Bank holiday Monday saw another wet day to go with the many we have had during the summer here in Swansea.

Finally the sun arrived in the afternoon. This was closely followed by a pair of white feet, spotted at a distance across the valley. Lalana, our oldest mum at 6 yrs, produced a gorgeous girl with long legs.

(This is the new cria at the really floppy stage.)

She weighed in at 8.75 Kg which is big in anybody's books. She struggled initially because of being born on a steep slope. As she tried to cush, she kept toppling over and kept sliding further and further down the hill. In the end I decided she needed some flat ground to get herself established so I picked her up in the sling (taking the opportunity to weigh her) and gently moved her. Mum was in tow and keeping a very close eye on me. Really don't like interfering like this but felt it was necessary in the end.

After 10 minutes she had cushed for the first time (briefly), 50 minutes to her first wobbly stand and just over an hour and a half to her first feed. I think it would all have been quicker on the flat but you just have to try to let them get on with it without interfering too much.

Last year Lalana gave us days of warning behaviour with her cushing and frequent trips to the poo pile and lots of tail lifting; this time she fooled me. I had weighed Lalana earlier in the day and checked her Sacrotuberous ligaments (they run from base of tail to wing of pelvis) which are normally like piano wires but near to giving birth relax and almost disappear. They were hardly present but the rest of her behaviour suggested it was not going to be today. Ah well, learning all the time.

Lalana's cria is doing just fine and feeding well. She is getting stronger all of the time and moves around with the herd without any trouble. They are all gorgeous at this stage but she is particularly pretty girl and her fleece looks really nice though it is obviously too early to be sure just how good it is. Nice to finish the cria season with a girl, having had two boys earlier in the year.

Now if it would just stop raining for a while...

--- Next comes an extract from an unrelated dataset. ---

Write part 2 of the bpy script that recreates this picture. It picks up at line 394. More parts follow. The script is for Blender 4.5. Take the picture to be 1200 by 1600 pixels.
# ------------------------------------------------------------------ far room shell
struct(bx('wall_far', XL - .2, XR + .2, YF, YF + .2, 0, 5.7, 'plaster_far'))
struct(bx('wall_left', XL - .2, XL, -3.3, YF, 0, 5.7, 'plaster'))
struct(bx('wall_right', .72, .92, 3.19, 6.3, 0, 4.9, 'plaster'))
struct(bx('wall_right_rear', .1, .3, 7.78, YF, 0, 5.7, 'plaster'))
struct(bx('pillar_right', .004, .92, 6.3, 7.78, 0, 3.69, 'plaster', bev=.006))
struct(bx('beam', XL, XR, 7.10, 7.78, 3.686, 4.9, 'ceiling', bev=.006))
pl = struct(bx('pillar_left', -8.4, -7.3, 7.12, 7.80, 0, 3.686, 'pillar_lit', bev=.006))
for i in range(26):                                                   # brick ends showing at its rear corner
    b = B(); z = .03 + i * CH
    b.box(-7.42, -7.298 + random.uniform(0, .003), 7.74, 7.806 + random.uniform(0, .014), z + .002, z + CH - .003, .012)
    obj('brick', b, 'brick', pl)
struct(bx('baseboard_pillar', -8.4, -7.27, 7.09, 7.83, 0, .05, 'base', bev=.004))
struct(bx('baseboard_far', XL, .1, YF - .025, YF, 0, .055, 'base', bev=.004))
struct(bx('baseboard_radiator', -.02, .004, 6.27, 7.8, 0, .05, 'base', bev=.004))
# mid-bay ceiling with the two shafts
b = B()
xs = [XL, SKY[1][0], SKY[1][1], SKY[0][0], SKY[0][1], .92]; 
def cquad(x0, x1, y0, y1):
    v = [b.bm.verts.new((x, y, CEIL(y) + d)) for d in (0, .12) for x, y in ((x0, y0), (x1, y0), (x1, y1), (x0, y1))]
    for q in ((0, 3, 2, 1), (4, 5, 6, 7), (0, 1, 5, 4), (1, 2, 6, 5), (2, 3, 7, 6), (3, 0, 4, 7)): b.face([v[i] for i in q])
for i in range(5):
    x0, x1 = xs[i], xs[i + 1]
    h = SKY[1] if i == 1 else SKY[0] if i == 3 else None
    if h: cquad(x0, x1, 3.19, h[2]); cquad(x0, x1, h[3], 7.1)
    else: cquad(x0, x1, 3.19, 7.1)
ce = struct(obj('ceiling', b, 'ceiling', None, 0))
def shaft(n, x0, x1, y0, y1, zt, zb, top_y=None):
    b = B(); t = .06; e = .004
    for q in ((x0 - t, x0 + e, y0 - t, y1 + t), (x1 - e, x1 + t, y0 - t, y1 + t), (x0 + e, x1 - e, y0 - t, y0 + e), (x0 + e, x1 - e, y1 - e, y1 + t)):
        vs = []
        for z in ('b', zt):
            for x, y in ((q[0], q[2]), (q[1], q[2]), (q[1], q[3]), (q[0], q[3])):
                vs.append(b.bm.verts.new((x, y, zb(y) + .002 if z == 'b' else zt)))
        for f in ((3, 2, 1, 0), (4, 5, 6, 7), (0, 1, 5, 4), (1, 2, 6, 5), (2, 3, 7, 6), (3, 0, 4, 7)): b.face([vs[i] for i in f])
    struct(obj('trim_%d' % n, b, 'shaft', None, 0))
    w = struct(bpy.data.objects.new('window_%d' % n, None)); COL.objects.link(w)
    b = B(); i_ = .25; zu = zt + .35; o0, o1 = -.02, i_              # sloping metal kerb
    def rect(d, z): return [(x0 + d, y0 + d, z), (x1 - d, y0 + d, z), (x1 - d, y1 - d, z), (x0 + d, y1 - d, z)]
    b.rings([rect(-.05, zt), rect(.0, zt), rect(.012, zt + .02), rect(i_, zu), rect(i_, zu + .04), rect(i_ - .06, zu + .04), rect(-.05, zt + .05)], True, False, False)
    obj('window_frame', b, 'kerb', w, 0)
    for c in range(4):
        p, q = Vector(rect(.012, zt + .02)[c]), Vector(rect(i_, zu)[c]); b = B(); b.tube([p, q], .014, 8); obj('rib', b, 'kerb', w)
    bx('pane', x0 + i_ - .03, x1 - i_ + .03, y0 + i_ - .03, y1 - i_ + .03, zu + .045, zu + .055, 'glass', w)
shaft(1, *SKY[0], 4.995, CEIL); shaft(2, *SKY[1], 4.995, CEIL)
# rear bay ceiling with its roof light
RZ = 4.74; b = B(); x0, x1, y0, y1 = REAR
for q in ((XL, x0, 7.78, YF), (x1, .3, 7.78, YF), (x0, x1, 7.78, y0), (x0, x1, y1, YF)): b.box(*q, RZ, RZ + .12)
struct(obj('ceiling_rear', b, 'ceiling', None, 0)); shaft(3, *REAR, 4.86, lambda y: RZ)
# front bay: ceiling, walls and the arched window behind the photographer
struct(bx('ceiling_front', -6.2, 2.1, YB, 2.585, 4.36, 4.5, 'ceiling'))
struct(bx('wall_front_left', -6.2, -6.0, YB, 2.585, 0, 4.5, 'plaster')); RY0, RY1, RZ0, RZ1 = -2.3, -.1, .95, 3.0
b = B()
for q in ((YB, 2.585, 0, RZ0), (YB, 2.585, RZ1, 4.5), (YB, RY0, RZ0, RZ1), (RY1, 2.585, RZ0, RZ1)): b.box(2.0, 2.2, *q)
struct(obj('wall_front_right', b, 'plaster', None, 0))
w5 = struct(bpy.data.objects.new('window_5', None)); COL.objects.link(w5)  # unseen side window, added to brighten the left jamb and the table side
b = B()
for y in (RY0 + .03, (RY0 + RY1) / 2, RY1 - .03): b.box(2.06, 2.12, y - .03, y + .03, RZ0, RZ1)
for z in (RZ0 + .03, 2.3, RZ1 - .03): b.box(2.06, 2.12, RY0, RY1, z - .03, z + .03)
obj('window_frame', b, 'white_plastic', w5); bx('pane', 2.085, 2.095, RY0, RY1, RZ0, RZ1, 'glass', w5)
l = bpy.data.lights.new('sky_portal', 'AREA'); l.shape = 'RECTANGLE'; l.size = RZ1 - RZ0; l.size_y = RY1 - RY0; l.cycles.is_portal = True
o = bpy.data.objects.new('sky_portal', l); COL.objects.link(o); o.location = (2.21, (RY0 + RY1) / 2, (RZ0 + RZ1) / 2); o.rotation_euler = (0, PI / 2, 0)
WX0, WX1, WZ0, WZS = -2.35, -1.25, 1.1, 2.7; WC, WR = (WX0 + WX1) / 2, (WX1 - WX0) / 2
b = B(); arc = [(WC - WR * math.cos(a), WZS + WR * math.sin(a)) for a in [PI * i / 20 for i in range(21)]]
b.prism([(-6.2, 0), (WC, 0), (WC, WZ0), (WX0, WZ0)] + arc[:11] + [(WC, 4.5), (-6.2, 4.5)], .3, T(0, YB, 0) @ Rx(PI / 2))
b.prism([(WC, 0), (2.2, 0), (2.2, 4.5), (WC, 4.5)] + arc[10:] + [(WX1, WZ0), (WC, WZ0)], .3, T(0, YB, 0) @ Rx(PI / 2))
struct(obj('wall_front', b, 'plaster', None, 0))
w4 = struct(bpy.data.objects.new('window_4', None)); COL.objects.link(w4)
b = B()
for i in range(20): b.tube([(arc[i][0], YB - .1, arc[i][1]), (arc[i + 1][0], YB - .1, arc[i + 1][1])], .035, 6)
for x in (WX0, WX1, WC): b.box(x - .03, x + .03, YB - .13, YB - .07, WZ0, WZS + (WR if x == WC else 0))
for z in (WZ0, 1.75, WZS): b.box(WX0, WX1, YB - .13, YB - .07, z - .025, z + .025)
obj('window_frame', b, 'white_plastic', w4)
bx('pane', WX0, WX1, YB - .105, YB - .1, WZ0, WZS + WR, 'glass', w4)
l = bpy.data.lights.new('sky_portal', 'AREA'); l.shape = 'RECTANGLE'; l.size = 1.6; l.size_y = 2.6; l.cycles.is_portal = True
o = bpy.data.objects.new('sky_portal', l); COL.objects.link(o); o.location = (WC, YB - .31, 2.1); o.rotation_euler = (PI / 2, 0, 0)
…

Finally, this is a video clip of her first attempts at walking. Lots of forward momentum but she had trouble with the stopping or turning. As you can see, the rest of the herd seemed to want to check out her technique and give general encouragement.

Alpaca Open Day

Sunday was our autumn Alpaca Open Day.

We now have 15 alpacas, having started with 5 pregnant females in March 2008.

While I was talking non-stop in the stable, where the girls and their cria were safely in a pen, Sue was up at the house with lots of lovely helpers, supplying our guests with hot drinks and home made cakes (even if not from our home on this occasion). They also got a chance to get their hands on some toasty warm and soft alpaca socks.

The weather was seriously wet and we appreciated every one of the 70+ visitors who came to see us and the animals. Walks in the valley had been planned but will have to wait for another time.

Learning all the time.

New resident in the valley

I think this particular resident is probably not that new but his home is.

I discovered a while back a hole in the bank near the lake. It has gradually been growing, so my assessment of who was responsible has had to keep changing. My own dogs were the first potential culprits - usually following after the smell of a mole, they will dig down a bit. But no, the hole grew when they had not been near for ages. Rabbits usually leave little pieces of evidence around the burrow - none to be seen and the hole continued to grow in size, bigger than a rabbit would produce.

This process has been going on over a number of weeks, so it must be a weekend and evening project.

Finally I found fresh soil and some footprints - smudged by the rain but looking suspiciously like a fox. Not big enough for a badger - unless the hole continues to grow!

We will keep an eye on it to see if we can confirm just what is making the hole but apart from the fresh soil, so far we have not seen the excavator at work.